Lester Wong: So for Q1 actually, as I indicated in my remarks on gross margin. Actually, the majority of the ball bonders were actually purchased by IDMs rather than OSATs, which is unusual and has not happened for many, many quarters. And so, as far as, sorry, what was the second question?
Craig Ellis: It was color by OEM versus OSAT and then color by…
Lester Wong: Yes, that was the OEM, OSAT. Yes, and then end markets, automotive end market actually improved significantly. It grew 41% quarter-by-quarter and as Fusen mentioned general semi fell significantly about 61% quarter-by-quarter and also memory to no one’s surprise, also fell significantly about 80%. So for the quarter, automotive comprised about 40% of our capital equipment, which is very, very high and general semi is about 50%.
Craig Ellis: And then lastly on the order line of inquiry Lester, what’s happened quarter-to-date. Are you seeing that same level of strength that gave you the 1.3 book-to-bill in the prior quarter continues, had accelerated or what’s going on, especially now that we’re on the other side of Lunar New Year?
Lester Wong: Well, I think we continue to see a lot of inbound inquiries, particularly from China, as you put it from after the Lunar New Year, it’s just obviously just a week after the Lunar New Year, we as Fusen indicated, we do anticipate a much stronger second half of FY ’23. So we do see orders continue to come in.
Craig Ellis: Yes. And that’s very helpful. So I want to move on to gross margins. So the company’s execution on gross margins have been really stellar over the last five quarters, I think they’re averaging 50%. So can we just take a different look at the guidance for the current quarter, which I think you said was, was 46%? Why would gross margins be 400 basis points lower than the trailing four to five quarter average? And then, you mentioned capacity, I take it you’re saying there is some incremental depreciation that’s coming in, but given the strength, you’ve had in gross margin why wouldn’t we see gross margins push above the 47% you mentioned as we move through the year.

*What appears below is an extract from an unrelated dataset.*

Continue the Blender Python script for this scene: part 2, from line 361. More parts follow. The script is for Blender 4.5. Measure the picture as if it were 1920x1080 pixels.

Lester Wong: Well, I think as we move through the year, we’re still aiming for overall gross margin around 47% for the fiscal year. But obviously, Craig as you know, quarter-to-quarter it changes, I mean, Q1 the gross margin was a huge benefit in terms of both customer mix as well as product mix. I mentioned IDMs was more than a majority of our ball bonding customers in Q1. We don’t see that maybe continuing in terms of the customer mix. I think as you also, as you also mentioned we right now, we can continue to invest in some of our growth vectors products and particularly in advanced display and advanced packaging. So as Fusen mentioned in his remarks, we’re expanding our manufacturing capacity by quite a lot. So, in addition to depreciation.
I think also there’s also operating cost of those facilities and right now, those facilities, those products for those facilities will really start to ramp in the second half of 23 and 24 not so much right now. So, that, those operating cost goes into the own cogs, which also affects the gross margin overall.
Craig Ellis: That’s real helpful and then lastly from me before I get back in the queue. Really helpful to get all the order color. The question is, this is, as we go back to Fusen comments that not specific guidance, but seemingly comfort around an $840 million revenue level this year. How does the company currently see linearity in the back half of the year? Do you see growth being fairly equal as represented by current consensus at around 30% per quarter or would the growth and the revenue levels be more either front-end or back-end loaded. Any color helpful there guys. Thank you very much.